I think the rational resamper also works, but due to this (PLL?) sync glitch,
the reception is corrupted with audio under-runs.
Only once did I get the FM reception crystal clear, with the modified rational
resampler block inserted, and it sounded very good. After I restarted the
application, it went back to its corrupted state. I haven't been able to get it
to work since then, tried around 10 times successively, with no results.
Also, the WBX board gets really hot after a few minutes of operation.
> You can check if this is what's causing your problems using the usrp2_fft.py
> application where the frequency is entered manually in a text field rather
> than using a slider.
>
> Other than that I can only say that SDR applications that prefer real time
> scheduling running in a multi tasking OS, running in a virtual machine
> running in another multi tasking OS does not sound like a feasible setup. I
> don't know how virtual machines work, but when I tried VirtualBox and
> Parallels desktop on my iMac (the previous generation) I found that I could
> get better GNU Radio performance running linux on a 5 yr old computer with a
> 1.2 GHz dual-core CPU.
I'm trying to get the Mac OS X native build running, right now, so that I can
check it's native performance.
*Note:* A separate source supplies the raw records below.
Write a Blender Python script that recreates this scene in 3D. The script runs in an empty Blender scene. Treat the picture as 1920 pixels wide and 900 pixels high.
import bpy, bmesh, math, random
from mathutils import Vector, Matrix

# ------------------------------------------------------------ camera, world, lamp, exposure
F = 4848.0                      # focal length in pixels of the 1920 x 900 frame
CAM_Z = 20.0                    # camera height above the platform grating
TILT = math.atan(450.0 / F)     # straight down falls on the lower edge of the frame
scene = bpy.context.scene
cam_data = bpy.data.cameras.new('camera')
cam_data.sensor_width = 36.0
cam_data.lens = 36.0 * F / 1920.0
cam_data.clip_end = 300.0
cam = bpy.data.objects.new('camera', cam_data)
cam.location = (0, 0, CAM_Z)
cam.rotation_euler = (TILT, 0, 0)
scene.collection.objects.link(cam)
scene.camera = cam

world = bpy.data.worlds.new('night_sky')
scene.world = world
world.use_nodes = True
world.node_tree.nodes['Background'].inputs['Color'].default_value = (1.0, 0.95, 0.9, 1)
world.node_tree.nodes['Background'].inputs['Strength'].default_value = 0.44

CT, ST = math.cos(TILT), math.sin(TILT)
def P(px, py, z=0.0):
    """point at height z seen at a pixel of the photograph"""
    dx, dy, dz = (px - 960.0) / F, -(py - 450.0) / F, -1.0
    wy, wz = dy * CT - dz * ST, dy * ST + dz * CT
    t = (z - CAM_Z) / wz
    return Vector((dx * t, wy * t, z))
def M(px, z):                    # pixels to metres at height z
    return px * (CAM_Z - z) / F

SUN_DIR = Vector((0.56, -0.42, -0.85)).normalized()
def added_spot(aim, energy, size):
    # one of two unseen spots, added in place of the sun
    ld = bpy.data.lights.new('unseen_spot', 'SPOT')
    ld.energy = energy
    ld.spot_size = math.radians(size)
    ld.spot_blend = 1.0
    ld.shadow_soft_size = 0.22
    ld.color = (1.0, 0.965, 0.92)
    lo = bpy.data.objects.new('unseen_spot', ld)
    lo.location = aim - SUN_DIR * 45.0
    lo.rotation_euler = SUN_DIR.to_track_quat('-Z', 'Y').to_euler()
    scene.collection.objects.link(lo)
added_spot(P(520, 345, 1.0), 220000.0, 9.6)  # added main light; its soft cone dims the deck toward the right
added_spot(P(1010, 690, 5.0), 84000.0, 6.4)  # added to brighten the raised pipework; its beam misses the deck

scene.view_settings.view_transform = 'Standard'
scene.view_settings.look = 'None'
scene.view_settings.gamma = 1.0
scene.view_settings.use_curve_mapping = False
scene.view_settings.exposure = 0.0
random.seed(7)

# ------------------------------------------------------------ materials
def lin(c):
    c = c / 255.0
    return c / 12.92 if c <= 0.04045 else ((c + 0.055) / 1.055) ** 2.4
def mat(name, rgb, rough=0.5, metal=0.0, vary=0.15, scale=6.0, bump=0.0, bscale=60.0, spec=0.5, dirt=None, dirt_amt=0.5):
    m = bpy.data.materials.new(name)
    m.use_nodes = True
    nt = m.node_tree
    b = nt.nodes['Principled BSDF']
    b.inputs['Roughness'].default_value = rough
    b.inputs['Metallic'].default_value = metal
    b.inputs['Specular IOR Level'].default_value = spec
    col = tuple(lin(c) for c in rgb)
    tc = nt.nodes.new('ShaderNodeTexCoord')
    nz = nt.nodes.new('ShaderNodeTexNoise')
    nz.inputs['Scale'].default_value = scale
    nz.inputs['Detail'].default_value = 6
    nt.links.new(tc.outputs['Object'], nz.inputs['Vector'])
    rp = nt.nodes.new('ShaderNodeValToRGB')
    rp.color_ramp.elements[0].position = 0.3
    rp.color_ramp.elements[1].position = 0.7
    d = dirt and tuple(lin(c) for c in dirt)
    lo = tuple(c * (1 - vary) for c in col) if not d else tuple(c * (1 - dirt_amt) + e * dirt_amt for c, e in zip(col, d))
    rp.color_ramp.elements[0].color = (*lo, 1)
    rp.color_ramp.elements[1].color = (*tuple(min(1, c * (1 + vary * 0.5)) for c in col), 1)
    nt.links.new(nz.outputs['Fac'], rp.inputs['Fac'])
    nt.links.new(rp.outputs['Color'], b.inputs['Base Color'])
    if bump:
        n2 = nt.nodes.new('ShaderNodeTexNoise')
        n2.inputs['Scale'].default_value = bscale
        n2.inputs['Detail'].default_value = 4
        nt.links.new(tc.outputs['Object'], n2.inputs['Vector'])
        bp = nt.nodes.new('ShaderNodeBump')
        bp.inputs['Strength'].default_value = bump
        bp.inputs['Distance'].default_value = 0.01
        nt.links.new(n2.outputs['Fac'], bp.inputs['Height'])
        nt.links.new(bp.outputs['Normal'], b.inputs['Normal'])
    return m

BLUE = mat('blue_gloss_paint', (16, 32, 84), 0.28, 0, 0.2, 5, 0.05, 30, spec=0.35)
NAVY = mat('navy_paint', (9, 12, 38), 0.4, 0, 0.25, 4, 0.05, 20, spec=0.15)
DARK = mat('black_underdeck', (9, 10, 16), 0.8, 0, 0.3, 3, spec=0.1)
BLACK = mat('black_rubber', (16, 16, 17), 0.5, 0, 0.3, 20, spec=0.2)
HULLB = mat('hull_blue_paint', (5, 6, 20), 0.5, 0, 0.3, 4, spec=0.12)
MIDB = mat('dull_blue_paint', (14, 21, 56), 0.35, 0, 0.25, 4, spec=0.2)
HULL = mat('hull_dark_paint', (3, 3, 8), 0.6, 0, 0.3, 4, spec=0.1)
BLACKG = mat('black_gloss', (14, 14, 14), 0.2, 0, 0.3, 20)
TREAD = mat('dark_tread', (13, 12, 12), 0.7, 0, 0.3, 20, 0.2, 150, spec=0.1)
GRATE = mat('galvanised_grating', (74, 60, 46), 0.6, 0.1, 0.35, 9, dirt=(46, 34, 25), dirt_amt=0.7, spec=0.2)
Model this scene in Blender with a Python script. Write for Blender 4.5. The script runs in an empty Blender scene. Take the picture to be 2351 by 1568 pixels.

I just discovered that there is a GNU Radio next
branch, with support for the UHD driver, so I'm going to try and compile that.
I think I have to download and compile the UHD driver sources from Ettus, which
I've already done, and then build the GNU Radio next branch, which has support
for gr-uhd.
This way I can check native performance.
> PS: Obviuosly, your 8 CPU allocation is ignored by the VM since you only have
> 4 physical cores (with 2 threads per core) and you also need to leave
> something to the host OS.
>
VMware Fusion 3.1.0 has support for 8 CPU allocation. The i7 Quad-core has a
total of 8 execution cores, and all 8 are being displayed for Fedora 12. It is
the same as when windows reports 8 CPUs on a Quad Core machine.